Dans cette slide-là il y a la partie métaux rares, qui doit être tout à gauche. Je le prends en compte, peut-être que ça ne passe pas du tout dans la conférence. Je le prends en compte et ça marche avec ce que je dis. Ça, effectivement, ce n’est que l’impact du CO2. On est bien d’accord que ce n’est que partiel ou des choses comme ça. Ça va juste dans le sens, pour moi, de dire qu’on est sur quelque chose de systémique, donc ça ne sert à rien d’arrêter une seule chose si jamais, à côté, c’est pour prendre l’avion et ne pas agir sur les autres modes. Il y a toujours à dealer avec l’histoire de pureté militante, de priorité, de la façon dont on fait avancer les choses. Je n’ai pas envie de laisser croire, dans la conférence, que notre impact numérique c’est la priorité maximum. J’entends bien le reste du point.
L’autre partie, sur le niveau de revenus. Encore une fois, on est sur un truc systémique, diminuer son niveau de revenus dans un monde capitaliste, il faut toujours réussir, comment dire, à négocier le truc. Dans un monde capitaliste, si jamais on a moins d’argent, on est plus vulnérable, c’est forcé. Après, pour moi, ça ne veut surtout pas dire diminuer son salaire alors qu’on bosse pour une grande entreprise. Si jamais c’est un truc où il y a des actionnaires, on prend le plus de thune possible et tant pis ! À la limite, quitte à bosser et être bien rémunéré, du coup, après, on peut ensuite se libérer du temps pour faire d’autres choses. Baisser son niveau de revenus ça peut être, par exemple, se mettre à temps partiel pour récupérer beaucoup de temps et d’énergie à ne pas bosser pour le pour le capital. Ça peut être partir de son entreprise, aller bosser dans un truc qui sera peut-être un peu moins rémunérateur, surtout dans le numérique où on peut avoir des niveaux complètement démentiels de revenus, mais être dans une coopérative, des choses comme ça, où on sera un peu moins payé, mais ça peut rester OK. Mais jamais, bien entendu, donner plus de thune aux actionnaires ou leur permettre d’avoir plus d’espace.
Par exemple, je bosse pour le service public où il y a des niveaux de revenus où c’est possible, mais ça ne serait pas logique. Je pourrais demander 200 euros, mais, en fait, ça ne va sauver les impôts de personnes que je demande 200 euros par jour. Si je suis à 600 euros par jour, ça me permet de facturer plus cher mes journées et de débloquer beaucoup de temps pour faire du bénévolat pour Framasoft où on lutte en disant qu’il y a des choses qui sont problématiques de l’autre côté. Big picture c’est compliqué, il faut lutter, il faut avoir les espaces.

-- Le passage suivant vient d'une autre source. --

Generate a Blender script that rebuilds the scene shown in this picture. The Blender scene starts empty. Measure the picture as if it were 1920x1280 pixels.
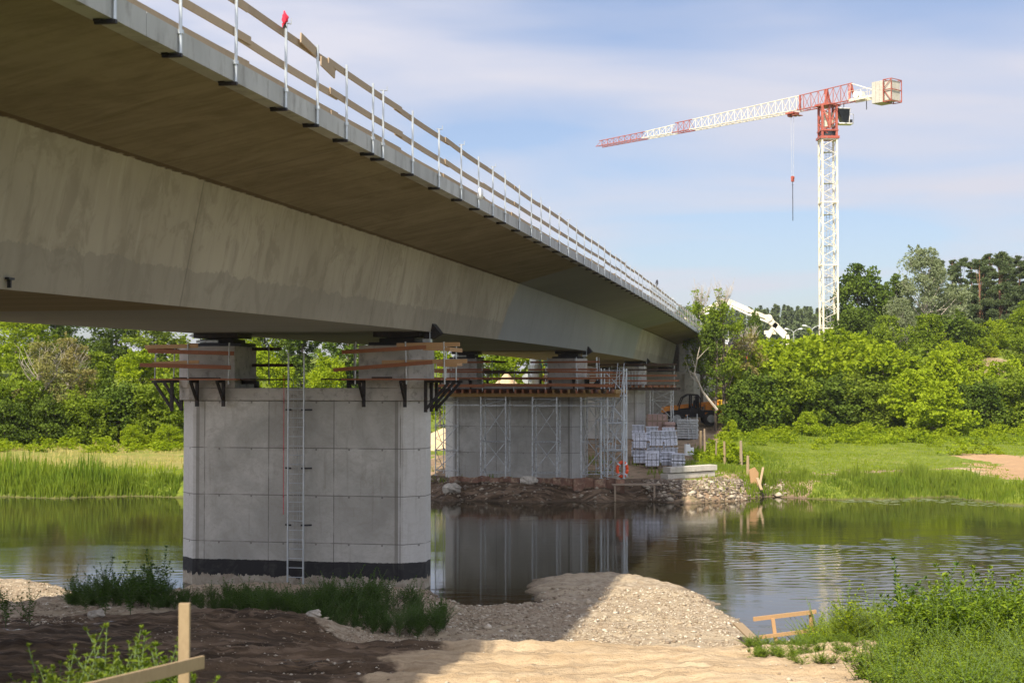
import bpy, math, random
import numpy as np
from mathutils import Vector, Matrix

# ---------------------------------------------------------------- camera, sky, sun, exposure
SC = bpy.context.scene
COL = SC.collection
F = 2667.0                      # focal length in pixels of the 1920 px frame
PITCH = math.atan(75.0 / F)
EYE = 6.2                       # lens above the water (water is z = 0)
cam_data = bpy.data.cameras.new('camera')
cam = bpy.data.objects.new('camera', cam_data)
COL.objects.link(cam)
cam.location = (0, 0, EYE)
cam.rotation_euler = (math.pi / 2 + PITCH, 0, 0)
cam_data.sensor_width = 36.0
cam_data.lens = 50.0
cam_data.clip_start = 0.1
cam_data.clip_end = 5000
cam_data.dof.use_dof = True
cam_data.dof.focus_distance = 42
cam_data.dof.aperture_fstop = 2.8
SC.camera = cam

ALPHA = math.atan(503.0 / F)    # heading of the bridge, to the right of the view axis
CA, SA = math.cos(ALPHA), math.sin(ALPHA)
_tr = Vector((0.20 * CA + 0.95 * SA, -0.20 * SA + 0.95 * CA, -1.0))   # way the sunlight travels
sun_data = bpy.data.lights.new('sun', 'SUN')
sun_data.energy = 5.0
sun_data.angle = math.radians(0.6)
sun_data.color = (1.0, 0.90, 0.74)
sun = bpy.data.objects.new('sun', sun_data)
COL.objects.link(sun)
sun.location = (-20, -40, 60)
sun.rotation_euler = _tr.to_track_quat('-Z', 'Y').to_euler()
_to = (-_tr).normalized()
SUN_EL = math.asin(_to.z)
SUN_AZ = math.atan2(_to.x, _to.y)

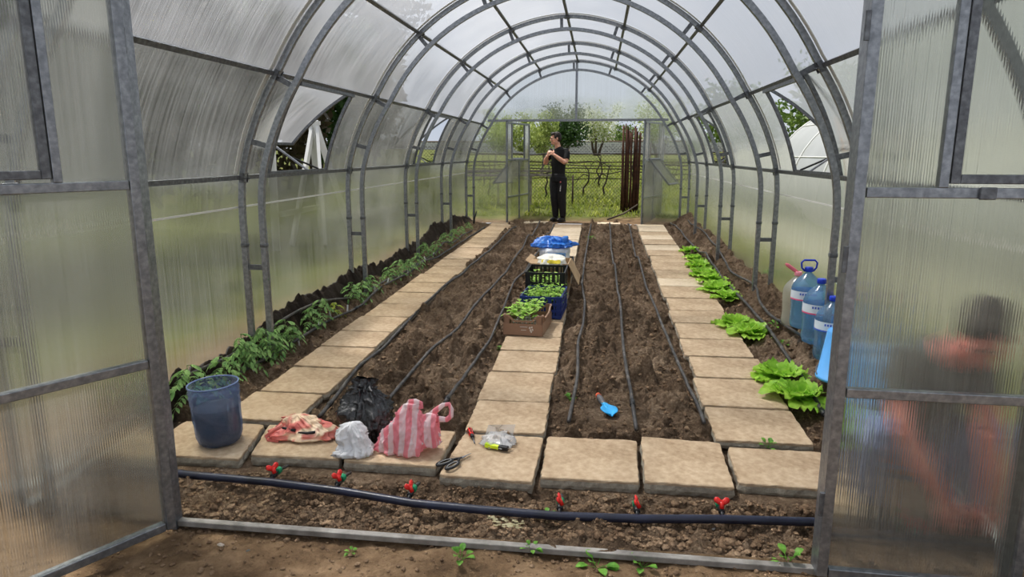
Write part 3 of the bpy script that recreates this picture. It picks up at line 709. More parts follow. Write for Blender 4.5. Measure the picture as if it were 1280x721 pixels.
drip([(1040, 466), (1018, 445), (988, 426), (961, 404.6), (947, 384.4), (945.7, 366), (910.5, 347.5), (902, 324), (890, 305.5), (860, 278.6)], 'black drip pipe winding between lettuces and water jugs', .0118, dz=0., head=12)

# main pipe and valves
MP = [(-1.75, 2.85, .035), (-1.49, 2.82, .035), (-1.06, 2.80, .034), (-.70, 2.76, .032), (-.36, 2.70, .03), (-.05, 2.68, .03), (.29, 2.67, .03), (.63, 2.69, .03), (.97, 2.73, .03), (1.36, 2.755, .03), (1.75, 2.765, .03), (2.05, 2.77, .03)]
mp = empty('supply_pipe', MP[0], 0, 'thick navy supply pipe lying along the trench behind the sill', 'water pipe')
pts = []
for a, b_ in zip(MP[:-1], MP[1:]):
    for k in range(5): pts.append(tuple(lerp(np.array(a), np.array(b_), k/5)-np.array(MP[0])))
pts.append(tuple(np.array(MP[-1])-np.array(MP[0])))
MB().tube(pts, .0185, 14).build('pipe', M_main, mp, True)
def py(x): return float(np.interp(x, [p[0] for p in MP], [p[1] for p in MP]))
VAL = [(-1.08, 'below the crumpled red and cream bag', -.5), (-.745, 'below the gap beside white bag', -.35), (-.385, 'below the pink striped bag', -.25), (.29, 'below the slab past the scissors', -.05), (.62, 'below the gap left of the wide red valve', -.12), (.98, 'turned sideways, below the thick chipped slab', 1.45), (1.73, 'seen through the door behind the hand', .5)]
for i, (x, lab, rz) in enumerate(VAL):
    if i == 4: lab = 'below a gap between two empty slabs'
    y = py(x); v = empty('pipe_valve', (x, y, .03), 0, 'small red handled valve ' + lab, 'valve', 'red valves along the supply pipe')
    MB().tube([(0, .0, .0), (0, .045, .012), (0, .10, .012)], .0085, 8).build('connector', M_black, v, True)
    MB().tube([(0, .035, .012), (0, .037, .012), (0, .072, .012), (0, .074, .012)], [.01, .014, .014, .01], 10).build('valve_body', M_black, v, True)
    MB().tube([(0, .085, .014), (0, .088, .014), (0, .11, .014), (0, .115, .014)], [.012, .0175, .0175, .012], 12).build('lock_nut', M_green, v, True)
    h = MB(); 
    for t in (-1, 1):
        h.tube([(0, 0, .0), (t*.010, 0, .006), (t*.021, 0, .014), (t*.028, 0, .018)], [.010, .0115, .0125, .006], 10, sx=.5, upv=(0, 0, 1))
    h.tube([(0, 0, -.02), (0, 0, .006)], .009, 8)
    ho = h.build('handle', M_red, v, True); ho.location = (0, .05, .045); ho.rotation_euler = (R(-25), R(0), rz+PI/2*(0 if i == 5 else 1)-(1.45 if i == 5 else 0)); ho.scale = (1.1,)*3
    tx, ty = x+(.02 if i < 6 else 0), y+.42
    MB().tube([(0, .11, .014), (0, .16, .0), (.0, .2, -.01)], .0085, 8).build('outlet_pipe', M_hose, v, True)

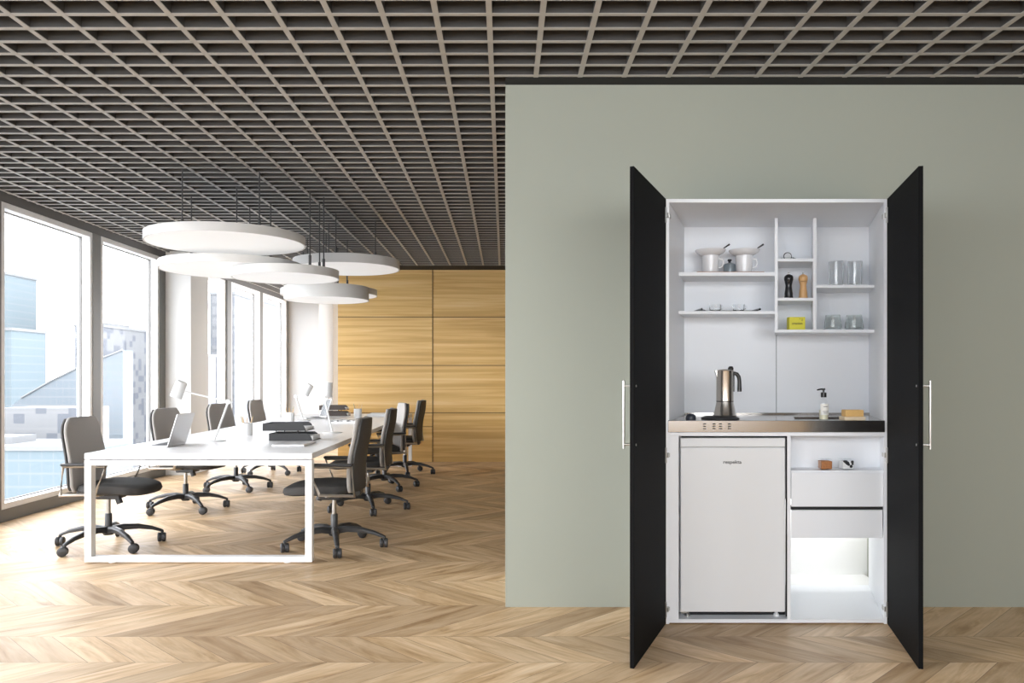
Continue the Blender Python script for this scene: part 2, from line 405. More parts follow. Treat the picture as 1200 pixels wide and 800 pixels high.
# window wall: header, base, mullions, white frames, panes
struct('trim_5', MB().box(XW-0.14, XW, Y0, YB, CEIL-0.075, CEIL+0.13), M['header'])
struct('trim_6', MB().box(XW-0.16, XW, Y0, YB, 0, 0.105), M['mullion'])
mullY = [-1.5, 0.15, 1.80, 3.45, 5.10, 6.72, 8.40, 10.01, 12.45, 14.10, 15.80]
for yy in mullY:
    struct('mullion', MB().box(XW-0.14, XW, yy-0.085, yy+0.085, 0.105, CEIL-0.075), M['mullion'], 0.003)
wi = 1
edges = [(mullY[i]+0.085, mullY[i+1]-0.085) for i in range(len(mullY)-1)]
for (a, b) in edges:
    if a < 10.2 < b: continue
    if a > 10 and a < 10.7: a = 10.70
    fr = MB()
    xo, xi, th = XW-0.14, XW-0.004, 0.05
    fr.box(xo, xi, a, a+th, 0.105, CEIL-0.075); fr.box(xo, xi, b-th, b, 0.105, CEIL-0.075)
    fr.box(xo, xi, a+th, b-th, 0.105, 0.105+th); fr.box(xo, xi, a+th, b-th, CEIL-0.075-th, CEIL-0.075)
    o = struct('window_%d' % wi, fr, M['frame_white'], 0.003)
    MB().box(xo+0.03, xo+0.042, a+th, b-th, 0.105+th, CEIL-0.075-th).build('window_pane', M['pane'], o)
    gk = MB()
    for (y0_, y1_, z0_, z1_) in ((a+th, a+th+0.008, 0.155, 2.65), (b-th-0.008, b-th, 0.155, 2.65), (a+th, b-th, 0.155, 0.163), (a+th, b-th, 2.642, 2.65)):
        gk.box(xo+0.025, xo+0.05, y0_, y1_, z0_, z1_)
    gk.build('window_gasket', M['mullion'], o)
    wi += 1
a, b = 10.01+0.085, 12.45-0.085
fr = MB(); a = 10.70
fr.box(XW-0.14, XW-0.03, b-0.05, b, 0.105, 2.70); fr.box(XW-0.14, XW-0.03, a, b-0.05, 0.105, 0.155); fr.box(XW-0.14, XW-0.03, a, b-0.05, 2.65, 2.70)
o = struct('window_%d' % wi, fr, M['frame_white'], 0.003)
MB().box(XW-0.11, XW-0.098, a, b-0.05, 0.155, 2.65).build('window_pane', M['pane'], o)

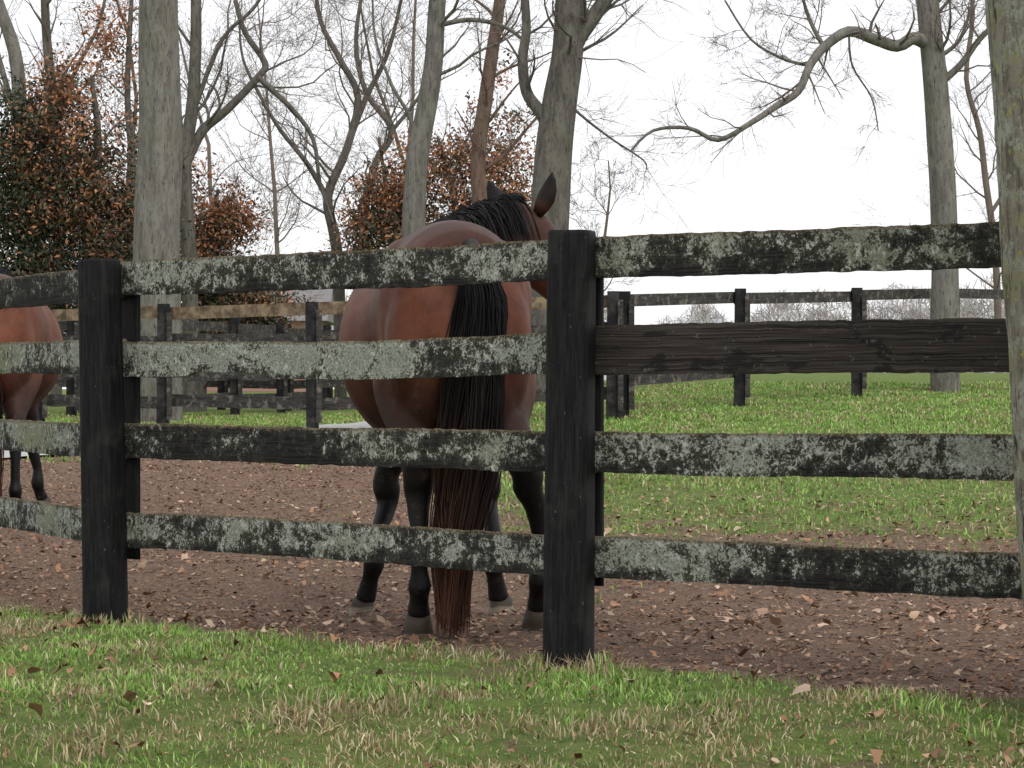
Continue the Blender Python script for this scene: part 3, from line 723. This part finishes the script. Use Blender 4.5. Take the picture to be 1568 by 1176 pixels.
    for k in range(900):
        la,lq,lp,ll=locks[r2.randrange(34)]
        ca=math.cos(la)*lq+r2.gauss(0,.17); sa=math.sin(la)*lq+r2.gauss(0,.17)
        ln=ll if r2.random()<.6 else 1.0; ln*=r2.uniform(.93,1.0); ph=r2.random()*6
        key=[(-.01,-.045*m,1.42,.020,.02),(-.08,-.05*m,1.32,.042,.03),(-.11,-.065*m,1.18,.066,.04),(-.11,-.05*m,1.0,.080,.045),(-.11,-.03*m,.8,.090,.05),(-.11,-.01*m,.55,.090,.05),(-.11,.02*m,.35,.076,.042),(-.11,.035*m,.2,.058,.035),(-.11,.045*m,.0,.044,.03)]
        pts=[];cols=[]; n=len(key)
        for i,(f,l,z,wl,wf) in enumerate(key):
            zz=1.42-(1.42-z)*ln; j=.016*math.sin(lp+i*.9)*min(1,i/2)+.004*math.sin(ph+i*1.7)
            pts.append(W((f+sa*wf+j*.6,l+ca*wl+j,zz+.015*math.sin(ph*3)*(i>6))))
            b=min(1,max(0,(i-3)/5)); sh=(.6+.8*(math.sin(lp*7)*.5+.5))*(.7+.6*math.sin(ph*5)**2)
            cols.append(((.006+.10*b**2.4)*sh,(.0055+.040*b**2.4)*sh,(.006+.023*b**2.4)*sh))
        pts,_=smooth_path(pts,[1]*n,2); c2=[]
        for i in range(n-1): c2+=[cols[i],tuple((x+y_)/2 for x,y_ in zip(cols[i],cols[i+1]))]
        c2.append(cols[-1]); mb.tube(pts,[.0028]*(len(pts)-2)+[.002,.0008],3,c2,0,False)
    mb.tube([W((0.03,-.035*m,1.44)),W((-.05,-.045*m,1.40)),W((-.09,-.05*m,1.28)),W((-.10,-.05*m,1.1))],[.035,.033,.025,.012],10,(.008,.007,.007))
    mb.obj('tail',[M_hair],root)
    mb=MB()
    crest=[W((1.20,-.04*m,1.585)),W((1.32,-.07*m,1.615)),W((1.44,-.14*m,1.655)),W((1.57,-.26*m,1.715)),W((1.66,-.37*m,1.76)),W((1.73,-.44*m,1.772))]
    cp_,_=smooth_path(crest,[1]*6,8)
    for k in range(1400):
        q_=r2.random(); i=int(q_*(len(cp_)-1)); p=cp_[i].copy()+W((r2.gauss(0,.012),r2.gauss(0,.012),r2.gauss(0,.006)-.013))
        out=sidev if (sidev.y*m>0) else -sidev
        if r2.random()<.25 and q_<.78: out=-out
        ln=r2.uniform(.18,.32)*(1 if q_<.8 else .85); lk=math.sin(i*1.7)*.25
        pts=[p]; dv=(out*.8+W((0,0,.18))+W((r2.gauss(0,.14)+lk*.4,r2.gauss(0,.14),0))).normalized()
        for s_ in range(6):
            pts.append(pts[-1]+dv*ln/6*1.05); dv=(dv*.62+W((-.08+lk*.2,0,-.62))+out*.12+W((r2.gauss(0,.04),r2.gauss(0,.04),0))).normalized()
        sh=.6+.9*r2.random(); mb.tube(pts,[.0033]*5+[.002,.0008],3,(.009*sh,.008*sh,.0085*sh),0,False)
    mb.obj('mane',[M_hair],root)
    root.location=loc; root.rotation_euler=(0,0,heading)
    return root
make_horse('bay_horse',(-.185,9.03,0),math.atan2(.993,-.12),1,
   dict(hl=(-.09,.165,.0),hr=(.08,-.30,.0),fl=(1.12,.27,-.045),fr=(1.12,-.25,-.045)))
gz2=float(gz(-3.2,15.6))
make_horse('bay_horse',(-3.27,15.2,gz2),math.atan2(.99,-.10),-1,
   dict(hl=(.05,.175,.0),hr=(-.02,-.17,.0),fl=(1.22,.17,.0),fr=(1.28,-.2,.0)),0)

# ------------------------------------------------------------------ light
w=bpy.data.worlds.new("World"); scn.world=w; w.use_nodes=True; nt=w.node_tree; nt.nodes.clear()
sky=nt.nodes.new('ShaderNodeTexSky'); sky.sky_type='NISHITA'; sky.sun_disc=False; sky.sun_elevation=math.radians(48); sky.sun_rotation=math.radians(150); sky.dust_density=3
tc=nt.nodes.new('ShaderNodeTexCoord'); nz=nt.nodes.new('ShaderNodeTexNoise'); nz.inputs['Scale'].default_value=2.2; nz.inputs['Detail'].default_value=4
nt.links.new(tc.outputs['Generated'],nz.inputs['Vector'])
cl=nt.nodes.new('ShaderNodeMix'); cl.data_type='RGBA'; cl.inputs[6].default_value=(11.4,11.5,11.9,1); cl.inputs[7].default_value=(13.2,13.2,13.3,1); nt.links.new(nz.outputs['Fac'],cl.inputs[0])
mx=nt.nodes.new('ShaderNodeMix'); mx.data_type='RGBA'; mx.inputs[0].default_value=.9
nt.links.new(sky.outputs[0],mx.inputs[6]); nt.links.new(cl.outputs[2],mx.inputs[7])
bg=nt.nodes.new('ShaderNodeBackground'); bg.inputs[1].default_value=.1; nt.links.new(mx.outputs[2],bg.inputs[0])
ou=nt.nodes.new('ShaderNodeOutputWorld'); nt.links.new(bg.outputs[0],ou.inputs[0])
sl=bpy.data.lights.new('sun','SUN'); sl.energy=1.4; sl.angle=math.radians(20); sl.color=(1,.96,.9)
so=bpy.data.objects.new('sun',sl); scn.collection.objects.link(so)
el,az=math.radians(48),math.radians(150)
dv=Vector((math.sin(az)*math.cos(el),math.cos(az)*math.cos(el),math.sin(el)))
so.rotation_euler=dv.to_track_quat('Z','Y').to_euler()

Ce n’est pas pratique.
Ne sortez pas de cette conférence en pensant qu’il faut donner plus de thune aux actionnaires, parce que sinon je vous reprends tous pendant une heure, c’est mort !
Oui, ce sont les actionnaires qui doivent baisser leurs revenus, ce sont eux qui polluent le plus, mais on ne va pas y arriver en faisant des conférences en disant « la justice sociale c’est vraiment très important ».
Comme le timer est devenu rouge, ça veut dire que c’est fini, peut-être, je ne sais pas. Merci beaucoup.